Jason Bailey wrote:
No offense but those are just catch phrases. They can support a justification but won't work as a justification in its own right.
Here are some questions that I would expect to get from business.
Q:"What have I heard about this technology?" A: Probably nothing. Haskell isn't very well known in the programming community (out of 6 co-workers asked, one had used Haskell in a single college class), let alone the business community. Business has become very wary about accepting technologies that are obscure.
At Imperial College (top european science and technology university) all DOC undergradutes taught Haskell as main teaching language - so no shortage of top-quality trained graduates...
Q:"What can I do with this language that I can't do now?" A:Well nothing. It can certainly do some things better then the current languages out there, but its just another general purpose language.
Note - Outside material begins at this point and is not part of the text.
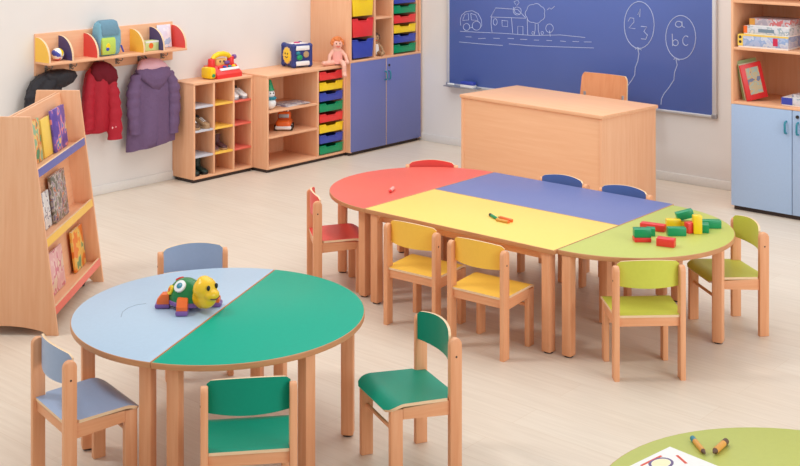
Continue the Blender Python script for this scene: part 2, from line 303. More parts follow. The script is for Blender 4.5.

Get static guarantees that a program won't crash... programs can be buffer-overflow proof (list based strings) and more reliable
Q:"Will it require training?" A: Oh yes, we're talking about a different way of looking at programs. On the surface level it should be fairly easy to pick up but it will take some time before the engineers are able to produce decent work. Oh and there are no training classes we can send people to. They will have to learn on their own.
See answer to 1
Q:"Whats the market like for Haskell programmers?" A: Well there isn't one. Which means that if business was going to advertise for someone with haskell programming knowledge they are going to end some spending a premium on them.
See answer to 1
Q:"Why should we support yet another programming language?" A: Because this is a better language. (Wouldn't work as an answer but I would give it a try. )
Its not yet another programming language - it's the future and you don't want to be left behind... Keean.